El silencio de los matrimonios silenciosos parecía durar siempre. Lo traían de casa, como una propiedad. Y uno se imaginaba que allí, en la casa, el silencio era todavía más callado y triste. Las visitas a los matrimonios silenciosos eran una mala noticia para la gente menuda. A veces, te daban a probar unas pastas silenciosas con el color mohoso del silencio y unos polvorones de arqueología navideña. Eran tan antiguos que en vez de una Biblia tenían la revista Reader’s Digest. A uno de estos matrimonios silenciosos, los otros adultos les llamaban como apodo Sin Comentarios.

–Silencio. ¡Ahí vienen los Sin Comentarios!

Pasados los años me enteraría, por un amigo escritor, que lo de Sin Comentarios tenía su origen en la noche de bodas. Según el cotilleo vecinal, esa fue la expresión que utilizó el hombre para acallar un suspiro de su pareja. Y cuentan que desde entonces no se hablaron.

Recuerdo esta historia infeliz leyendo a Francesco Piccolo en Momentos de inadvertida infelicidad. Una de las situaciones que relata es el contrapunto al de los matrimonios enfurruñados. Dos absolutos desconocidos que, por casualidad, coinciden en asientos contiguos en un avión y que viajan como dos enamorados.

Francesco Piccolo, guionista de El caimán, el filme de Nanni Moretti, lo cuenta así: “Esa mujer muy hermosa que en el viaje en avión de Roma a Turín se sentó a mi lado y me dijo que tenía miedo y que luego me preguntó: ‘¿Puedo ­cogerte de la mano?’. Y nos cogimos de la mano, y nos quedamos mano con mano durante todo el viaje”. Añade: “Y tenía miedo de verdad, y realmente quería cogerme de la mano sólo por eso”.

La gracia de la “inadvertida infelicidad” es su carácter fronterizo con una felicidad inadvertida.

Uno de los espacios del mundo para mí menos eróticos es el gran aeropuerto. Eso que el pintor Antón Patiño llama “paisaje overbooking de sobresaturación”. Es casi menos erótico que una gran pasarela de desfiles de moda. Yo diría que es el hábitat ideal para los matrimonios silenciosos y malhumorados. Los pasajeros, por lo general, nos comportamos así, con esa máscara de indiferencia despreciativa. El niño que sobrevive a duras penas dentro del adulto observa asombrado cómo puedes hacer un viaje transoceánico con una persona al lado con la que no te cruzas ni una palabra ni una mirada durante ocho u once horas. Incluso para moverte, lo que haces es emitir una onomatopeya o un gruñido.

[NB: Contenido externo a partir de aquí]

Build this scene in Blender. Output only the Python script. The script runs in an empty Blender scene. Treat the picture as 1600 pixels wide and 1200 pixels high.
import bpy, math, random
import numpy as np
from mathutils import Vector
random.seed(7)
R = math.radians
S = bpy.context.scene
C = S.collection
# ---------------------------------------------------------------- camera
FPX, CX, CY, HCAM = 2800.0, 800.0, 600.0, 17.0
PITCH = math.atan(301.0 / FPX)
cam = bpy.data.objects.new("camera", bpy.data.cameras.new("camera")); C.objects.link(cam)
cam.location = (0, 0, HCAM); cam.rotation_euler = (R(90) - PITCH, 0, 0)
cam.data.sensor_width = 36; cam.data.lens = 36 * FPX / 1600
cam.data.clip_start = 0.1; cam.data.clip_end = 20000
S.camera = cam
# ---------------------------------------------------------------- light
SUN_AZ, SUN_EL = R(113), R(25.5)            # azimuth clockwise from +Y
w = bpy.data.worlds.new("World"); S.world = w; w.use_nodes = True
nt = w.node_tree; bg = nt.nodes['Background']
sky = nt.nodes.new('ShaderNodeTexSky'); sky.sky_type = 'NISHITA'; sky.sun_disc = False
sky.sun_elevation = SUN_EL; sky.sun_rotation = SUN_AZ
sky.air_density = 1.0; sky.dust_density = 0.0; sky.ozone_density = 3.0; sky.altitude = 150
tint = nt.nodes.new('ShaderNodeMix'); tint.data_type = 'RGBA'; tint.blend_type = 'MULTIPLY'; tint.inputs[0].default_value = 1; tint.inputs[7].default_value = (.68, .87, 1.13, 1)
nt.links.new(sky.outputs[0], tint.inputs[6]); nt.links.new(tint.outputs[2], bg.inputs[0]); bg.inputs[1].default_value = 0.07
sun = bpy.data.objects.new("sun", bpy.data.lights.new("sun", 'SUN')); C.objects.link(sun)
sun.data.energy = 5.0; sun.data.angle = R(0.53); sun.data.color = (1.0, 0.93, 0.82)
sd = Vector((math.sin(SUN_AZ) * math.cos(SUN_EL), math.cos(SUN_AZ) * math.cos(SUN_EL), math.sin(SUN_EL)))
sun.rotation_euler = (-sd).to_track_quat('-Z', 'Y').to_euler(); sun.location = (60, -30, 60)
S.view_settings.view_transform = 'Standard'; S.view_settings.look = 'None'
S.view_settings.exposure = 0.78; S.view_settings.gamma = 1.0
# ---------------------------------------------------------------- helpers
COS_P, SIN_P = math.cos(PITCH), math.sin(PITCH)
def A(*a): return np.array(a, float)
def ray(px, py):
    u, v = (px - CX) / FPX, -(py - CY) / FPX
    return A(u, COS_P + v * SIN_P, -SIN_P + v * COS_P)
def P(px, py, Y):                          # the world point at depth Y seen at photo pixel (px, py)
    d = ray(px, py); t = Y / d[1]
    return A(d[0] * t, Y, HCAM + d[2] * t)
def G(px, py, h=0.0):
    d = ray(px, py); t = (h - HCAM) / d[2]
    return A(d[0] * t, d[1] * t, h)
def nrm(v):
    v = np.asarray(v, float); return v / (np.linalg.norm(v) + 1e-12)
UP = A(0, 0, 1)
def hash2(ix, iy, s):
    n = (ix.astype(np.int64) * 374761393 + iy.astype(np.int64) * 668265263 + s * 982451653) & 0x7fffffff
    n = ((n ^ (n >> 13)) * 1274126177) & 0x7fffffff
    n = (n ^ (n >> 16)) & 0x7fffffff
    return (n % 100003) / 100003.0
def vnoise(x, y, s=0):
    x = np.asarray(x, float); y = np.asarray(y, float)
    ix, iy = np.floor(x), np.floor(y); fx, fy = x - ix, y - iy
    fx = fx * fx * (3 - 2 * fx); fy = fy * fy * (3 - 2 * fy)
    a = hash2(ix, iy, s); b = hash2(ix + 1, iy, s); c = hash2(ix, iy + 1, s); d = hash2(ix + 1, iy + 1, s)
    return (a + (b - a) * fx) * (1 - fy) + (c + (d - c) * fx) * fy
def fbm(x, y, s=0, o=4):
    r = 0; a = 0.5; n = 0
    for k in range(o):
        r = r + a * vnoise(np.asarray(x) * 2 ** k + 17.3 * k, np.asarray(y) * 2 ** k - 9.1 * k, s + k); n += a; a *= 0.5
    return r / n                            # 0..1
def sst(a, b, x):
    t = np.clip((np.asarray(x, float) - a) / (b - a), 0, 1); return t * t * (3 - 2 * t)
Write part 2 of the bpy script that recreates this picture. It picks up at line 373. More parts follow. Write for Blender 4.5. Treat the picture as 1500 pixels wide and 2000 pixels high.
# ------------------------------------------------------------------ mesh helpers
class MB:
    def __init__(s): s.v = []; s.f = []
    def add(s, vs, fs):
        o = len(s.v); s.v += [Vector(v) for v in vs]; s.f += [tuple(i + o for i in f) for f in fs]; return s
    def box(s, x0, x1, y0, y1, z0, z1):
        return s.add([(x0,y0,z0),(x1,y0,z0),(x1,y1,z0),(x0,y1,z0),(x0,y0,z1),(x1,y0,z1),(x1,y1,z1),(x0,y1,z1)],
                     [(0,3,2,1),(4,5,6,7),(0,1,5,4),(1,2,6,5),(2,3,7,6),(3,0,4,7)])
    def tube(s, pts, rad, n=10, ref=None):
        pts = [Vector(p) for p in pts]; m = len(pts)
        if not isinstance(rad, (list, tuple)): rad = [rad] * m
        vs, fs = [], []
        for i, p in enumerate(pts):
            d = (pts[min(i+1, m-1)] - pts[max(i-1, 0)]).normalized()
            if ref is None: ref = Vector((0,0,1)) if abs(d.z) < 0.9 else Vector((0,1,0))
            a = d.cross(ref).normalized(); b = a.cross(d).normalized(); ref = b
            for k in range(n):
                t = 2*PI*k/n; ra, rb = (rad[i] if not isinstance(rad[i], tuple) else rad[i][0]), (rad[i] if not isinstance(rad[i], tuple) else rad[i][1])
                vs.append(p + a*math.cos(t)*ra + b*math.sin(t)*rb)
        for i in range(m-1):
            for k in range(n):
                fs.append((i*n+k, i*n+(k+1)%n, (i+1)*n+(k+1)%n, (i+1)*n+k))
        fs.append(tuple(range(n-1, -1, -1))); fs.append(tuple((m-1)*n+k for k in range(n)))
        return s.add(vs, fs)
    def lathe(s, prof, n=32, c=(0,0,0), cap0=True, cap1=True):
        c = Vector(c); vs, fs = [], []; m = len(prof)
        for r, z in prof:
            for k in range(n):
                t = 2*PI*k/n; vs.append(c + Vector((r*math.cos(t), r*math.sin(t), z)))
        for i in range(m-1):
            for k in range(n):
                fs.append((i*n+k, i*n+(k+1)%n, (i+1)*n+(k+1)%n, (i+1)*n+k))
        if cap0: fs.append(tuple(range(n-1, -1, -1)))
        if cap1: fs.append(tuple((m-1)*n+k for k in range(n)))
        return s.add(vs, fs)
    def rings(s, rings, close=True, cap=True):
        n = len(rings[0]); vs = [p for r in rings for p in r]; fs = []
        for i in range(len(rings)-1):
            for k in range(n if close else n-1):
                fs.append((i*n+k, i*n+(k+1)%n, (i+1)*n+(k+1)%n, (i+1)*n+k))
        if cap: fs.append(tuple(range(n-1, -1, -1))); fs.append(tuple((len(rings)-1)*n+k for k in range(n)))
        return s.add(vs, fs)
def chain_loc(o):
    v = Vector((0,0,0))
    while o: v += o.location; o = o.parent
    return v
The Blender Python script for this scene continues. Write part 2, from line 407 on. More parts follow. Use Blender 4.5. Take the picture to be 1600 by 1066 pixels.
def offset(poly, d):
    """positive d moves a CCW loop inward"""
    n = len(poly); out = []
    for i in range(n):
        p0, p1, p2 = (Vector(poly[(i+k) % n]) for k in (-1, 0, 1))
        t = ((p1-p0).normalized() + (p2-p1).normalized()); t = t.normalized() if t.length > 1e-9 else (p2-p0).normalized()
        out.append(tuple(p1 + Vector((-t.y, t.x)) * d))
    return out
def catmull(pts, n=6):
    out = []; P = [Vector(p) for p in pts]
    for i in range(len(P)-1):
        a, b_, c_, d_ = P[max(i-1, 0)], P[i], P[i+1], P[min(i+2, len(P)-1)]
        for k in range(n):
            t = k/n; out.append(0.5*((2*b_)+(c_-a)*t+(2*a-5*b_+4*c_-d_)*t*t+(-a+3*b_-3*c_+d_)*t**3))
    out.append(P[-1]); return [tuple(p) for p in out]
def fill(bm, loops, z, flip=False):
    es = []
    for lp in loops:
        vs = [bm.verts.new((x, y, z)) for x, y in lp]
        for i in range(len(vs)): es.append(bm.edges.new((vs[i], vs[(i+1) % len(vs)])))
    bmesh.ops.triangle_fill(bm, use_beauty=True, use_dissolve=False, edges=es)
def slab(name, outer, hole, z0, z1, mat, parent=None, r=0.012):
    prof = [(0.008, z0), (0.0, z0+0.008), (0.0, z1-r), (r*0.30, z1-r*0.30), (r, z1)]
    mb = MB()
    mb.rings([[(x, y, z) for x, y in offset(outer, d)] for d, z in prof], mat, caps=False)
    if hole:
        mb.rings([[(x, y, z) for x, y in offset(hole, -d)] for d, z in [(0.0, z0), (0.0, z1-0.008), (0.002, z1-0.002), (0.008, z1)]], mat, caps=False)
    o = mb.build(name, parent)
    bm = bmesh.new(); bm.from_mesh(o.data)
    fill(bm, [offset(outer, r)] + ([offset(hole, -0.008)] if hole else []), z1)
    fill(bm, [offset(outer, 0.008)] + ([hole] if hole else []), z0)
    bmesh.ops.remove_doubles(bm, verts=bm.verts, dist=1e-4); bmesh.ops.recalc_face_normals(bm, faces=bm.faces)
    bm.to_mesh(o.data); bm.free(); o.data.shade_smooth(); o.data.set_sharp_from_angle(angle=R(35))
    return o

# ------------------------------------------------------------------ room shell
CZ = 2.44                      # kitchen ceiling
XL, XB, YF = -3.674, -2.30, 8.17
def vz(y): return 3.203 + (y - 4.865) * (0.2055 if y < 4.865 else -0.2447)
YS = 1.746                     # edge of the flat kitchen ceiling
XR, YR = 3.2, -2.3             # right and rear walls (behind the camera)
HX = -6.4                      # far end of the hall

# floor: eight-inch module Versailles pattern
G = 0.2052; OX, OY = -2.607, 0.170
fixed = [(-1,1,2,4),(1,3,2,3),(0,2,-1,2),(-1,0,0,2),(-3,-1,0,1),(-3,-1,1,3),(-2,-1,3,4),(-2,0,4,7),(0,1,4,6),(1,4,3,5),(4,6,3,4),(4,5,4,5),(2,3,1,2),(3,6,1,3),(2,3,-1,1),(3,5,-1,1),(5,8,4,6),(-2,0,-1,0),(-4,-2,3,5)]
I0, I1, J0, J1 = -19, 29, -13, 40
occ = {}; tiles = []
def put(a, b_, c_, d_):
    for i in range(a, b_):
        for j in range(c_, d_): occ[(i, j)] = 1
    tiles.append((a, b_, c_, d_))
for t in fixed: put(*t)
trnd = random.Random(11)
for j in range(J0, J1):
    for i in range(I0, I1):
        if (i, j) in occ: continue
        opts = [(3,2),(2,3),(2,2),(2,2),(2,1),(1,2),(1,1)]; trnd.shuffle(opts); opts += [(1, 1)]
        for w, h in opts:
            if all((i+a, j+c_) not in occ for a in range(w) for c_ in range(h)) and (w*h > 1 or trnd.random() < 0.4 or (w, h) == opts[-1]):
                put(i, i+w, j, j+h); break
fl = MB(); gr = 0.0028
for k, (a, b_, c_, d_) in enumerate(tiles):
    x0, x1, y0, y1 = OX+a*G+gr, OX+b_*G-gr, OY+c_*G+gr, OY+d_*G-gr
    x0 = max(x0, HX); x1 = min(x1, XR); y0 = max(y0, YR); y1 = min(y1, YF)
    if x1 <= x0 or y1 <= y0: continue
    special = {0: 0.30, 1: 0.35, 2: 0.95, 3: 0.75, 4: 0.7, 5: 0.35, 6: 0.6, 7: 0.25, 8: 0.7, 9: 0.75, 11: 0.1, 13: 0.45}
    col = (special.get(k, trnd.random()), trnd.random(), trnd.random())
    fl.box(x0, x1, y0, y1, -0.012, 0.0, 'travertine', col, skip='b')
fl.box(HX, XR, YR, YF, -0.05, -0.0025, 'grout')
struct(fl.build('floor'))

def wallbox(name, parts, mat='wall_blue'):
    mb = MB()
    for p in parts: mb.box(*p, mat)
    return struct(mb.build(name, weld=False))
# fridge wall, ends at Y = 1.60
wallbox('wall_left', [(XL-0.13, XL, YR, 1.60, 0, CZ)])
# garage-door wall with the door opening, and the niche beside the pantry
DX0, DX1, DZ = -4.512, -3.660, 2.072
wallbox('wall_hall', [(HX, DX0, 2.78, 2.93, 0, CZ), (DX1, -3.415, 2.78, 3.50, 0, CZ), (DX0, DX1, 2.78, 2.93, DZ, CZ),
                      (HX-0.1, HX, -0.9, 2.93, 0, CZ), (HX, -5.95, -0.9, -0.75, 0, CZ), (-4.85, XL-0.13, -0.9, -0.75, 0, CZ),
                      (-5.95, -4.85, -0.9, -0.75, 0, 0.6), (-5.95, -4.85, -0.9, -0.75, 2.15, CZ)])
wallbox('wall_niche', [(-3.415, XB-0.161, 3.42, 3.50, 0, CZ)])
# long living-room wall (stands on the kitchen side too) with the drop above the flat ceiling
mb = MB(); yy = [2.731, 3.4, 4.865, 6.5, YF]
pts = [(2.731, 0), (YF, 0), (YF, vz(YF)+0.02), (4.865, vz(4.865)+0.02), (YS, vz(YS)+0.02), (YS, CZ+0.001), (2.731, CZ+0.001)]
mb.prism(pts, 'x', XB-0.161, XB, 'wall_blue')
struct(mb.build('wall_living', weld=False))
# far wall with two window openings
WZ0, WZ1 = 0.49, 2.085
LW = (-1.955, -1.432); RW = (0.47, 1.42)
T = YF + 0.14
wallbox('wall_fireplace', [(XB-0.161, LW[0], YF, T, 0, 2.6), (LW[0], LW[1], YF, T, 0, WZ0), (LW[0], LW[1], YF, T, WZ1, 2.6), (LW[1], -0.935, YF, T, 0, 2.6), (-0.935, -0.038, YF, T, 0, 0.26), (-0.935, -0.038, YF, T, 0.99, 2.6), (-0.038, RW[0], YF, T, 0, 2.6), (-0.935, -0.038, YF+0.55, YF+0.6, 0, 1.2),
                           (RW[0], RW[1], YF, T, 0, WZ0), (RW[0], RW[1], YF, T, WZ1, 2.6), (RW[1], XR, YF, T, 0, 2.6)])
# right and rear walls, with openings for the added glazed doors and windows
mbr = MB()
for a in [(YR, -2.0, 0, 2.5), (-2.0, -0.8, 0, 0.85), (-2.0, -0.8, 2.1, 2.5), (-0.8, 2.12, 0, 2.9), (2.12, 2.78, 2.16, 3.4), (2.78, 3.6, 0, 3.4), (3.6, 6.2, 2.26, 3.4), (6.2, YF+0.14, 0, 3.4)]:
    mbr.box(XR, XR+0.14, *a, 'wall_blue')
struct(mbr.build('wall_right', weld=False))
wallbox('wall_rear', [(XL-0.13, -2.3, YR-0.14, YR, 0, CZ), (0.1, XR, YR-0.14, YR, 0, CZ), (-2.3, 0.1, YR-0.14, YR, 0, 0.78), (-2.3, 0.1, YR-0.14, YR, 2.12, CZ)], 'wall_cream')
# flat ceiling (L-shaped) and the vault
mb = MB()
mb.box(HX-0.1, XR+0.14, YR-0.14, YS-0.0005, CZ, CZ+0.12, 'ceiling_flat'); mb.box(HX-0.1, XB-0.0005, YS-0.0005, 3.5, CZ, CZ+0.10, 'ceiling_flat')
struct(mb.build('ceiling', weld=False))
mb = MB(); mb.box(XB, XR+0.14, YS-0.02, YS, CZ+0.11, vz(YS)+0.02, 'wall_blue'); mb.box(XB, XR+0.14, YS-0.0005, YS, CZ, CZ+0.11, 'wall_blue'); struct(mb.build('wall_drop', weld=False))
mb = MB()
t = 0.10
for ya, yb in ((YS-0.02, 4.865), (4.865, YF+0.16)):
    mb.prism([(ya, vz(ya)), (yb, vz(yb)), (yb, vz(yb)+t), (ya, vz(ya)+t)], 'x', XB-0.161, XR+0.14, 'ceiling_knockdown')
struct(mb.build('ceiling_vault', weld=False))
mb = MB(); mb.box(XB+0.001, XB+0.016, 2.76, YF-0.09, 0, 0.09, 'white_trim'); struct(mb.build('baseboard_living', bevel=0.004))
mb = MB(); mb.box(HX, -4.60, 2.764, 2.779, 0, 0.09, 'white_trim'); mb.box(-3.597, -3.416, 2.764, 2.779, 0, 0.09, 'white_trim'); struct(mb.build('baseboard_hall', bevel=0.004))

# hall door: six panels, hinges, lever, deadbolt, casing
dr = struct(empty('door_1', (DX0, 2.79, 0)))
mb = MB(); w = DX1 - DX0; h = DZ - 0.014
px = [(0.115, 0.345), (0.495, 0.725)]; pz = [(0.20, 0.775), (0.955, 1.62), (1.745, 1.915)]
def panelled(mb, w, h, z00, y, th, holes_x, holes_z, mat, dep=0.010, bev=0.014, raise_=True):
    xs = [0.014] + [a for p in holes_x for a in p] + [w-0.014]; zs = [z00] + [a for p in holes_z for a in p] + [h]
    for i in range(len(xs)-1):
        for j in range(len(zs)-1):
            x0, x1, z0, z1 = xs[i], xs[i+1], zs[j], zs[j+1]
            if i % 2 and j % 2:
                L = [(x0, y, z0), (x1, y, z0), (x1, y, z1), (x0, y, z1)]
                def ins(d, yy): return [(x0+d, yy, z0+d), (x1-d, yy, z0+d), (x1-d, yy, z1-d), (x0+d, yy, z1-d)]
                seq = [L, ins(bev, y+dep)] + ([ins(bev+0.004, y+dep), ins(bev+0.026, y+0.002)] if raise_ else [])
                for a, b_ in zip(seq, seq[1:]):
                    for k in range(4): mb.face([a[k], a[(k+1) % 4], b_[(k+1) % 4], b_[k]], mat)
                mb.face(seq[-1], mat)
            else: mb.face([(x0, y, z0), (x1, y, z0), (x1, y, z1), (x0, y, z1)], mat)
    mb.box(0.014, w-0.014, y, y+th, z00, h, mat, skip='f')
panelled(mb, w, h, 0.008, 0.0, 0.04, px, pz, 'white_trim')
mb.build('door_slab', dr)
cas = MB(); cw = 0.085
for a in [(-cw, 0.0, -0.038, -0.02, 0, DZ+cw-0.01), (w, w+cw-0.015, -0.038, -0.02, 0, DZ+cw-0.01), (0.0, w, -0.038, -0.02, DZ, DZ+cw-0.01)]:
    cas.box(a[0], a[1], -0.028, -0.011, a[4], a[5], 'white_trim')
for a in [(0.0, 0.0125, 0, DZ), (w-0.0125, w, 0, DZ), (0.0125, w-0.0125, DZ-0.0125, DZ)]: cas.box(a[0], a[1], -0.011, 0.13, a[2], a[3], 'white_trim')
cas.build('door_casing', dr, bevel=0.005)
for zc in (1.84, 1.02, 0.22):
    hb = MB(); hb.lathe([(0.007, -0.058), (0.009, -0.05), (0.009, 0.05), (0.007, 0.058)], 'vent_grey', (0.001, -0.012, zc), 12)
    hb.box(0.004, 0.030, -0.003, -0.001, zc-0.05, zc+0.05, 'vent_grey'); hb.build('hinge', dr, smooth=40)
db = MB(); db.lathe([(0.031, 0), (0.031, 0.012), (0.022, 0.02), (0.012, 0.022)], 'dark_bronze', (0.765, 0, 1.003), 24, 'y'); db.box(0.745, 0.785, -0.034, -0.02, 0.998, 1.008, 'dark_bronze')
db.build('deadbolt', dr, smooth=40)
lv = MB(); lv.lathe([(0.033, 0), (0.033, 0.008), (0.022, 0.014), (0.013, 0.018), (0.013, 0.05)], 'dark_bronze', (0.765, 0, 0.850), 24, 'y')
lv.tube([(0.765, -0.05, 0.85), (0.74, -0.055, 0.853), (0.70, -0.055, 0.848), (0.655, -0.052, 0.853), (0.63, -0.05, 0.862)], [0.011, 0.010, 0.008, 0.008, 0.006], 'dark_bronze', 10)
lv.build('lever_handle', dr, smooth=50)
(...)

Que alguien, esa “mujer hermosa” en el caso de Piccolo, pida una mano para vencer el miedo a viajar no me parece a mí un ejemplo de infelicidad. ¿Sólo por eso? Ese “sólo por eso” es mucho. Hay una especie de lamento erótico. Pero en toda lucha contra el miedo hay un componente de deseo.

Lo que vivió Francesco Piccolo fue un acto de amor. Quien le pidió ayuda vio en su mano a Eros frente a Tánatos, frente al miedo, frente a la muerte. No es poco como declaración de amor. Y viajar en un avión agarrada a la mano de un desconocido es una manera de hacer el amor nada fantasiosa. Eso le ocurrió a Arturo Cuadrado, exiliado y editor de Botella al mar, la primera vez que regresó a España desde Argentina. El republicano, ateo y seductor Arturo coincidió con una monja como compañera de viaje en su primer vuelo de regreso a España.

Y bajaron del avión en Madrid cogidos de la mano.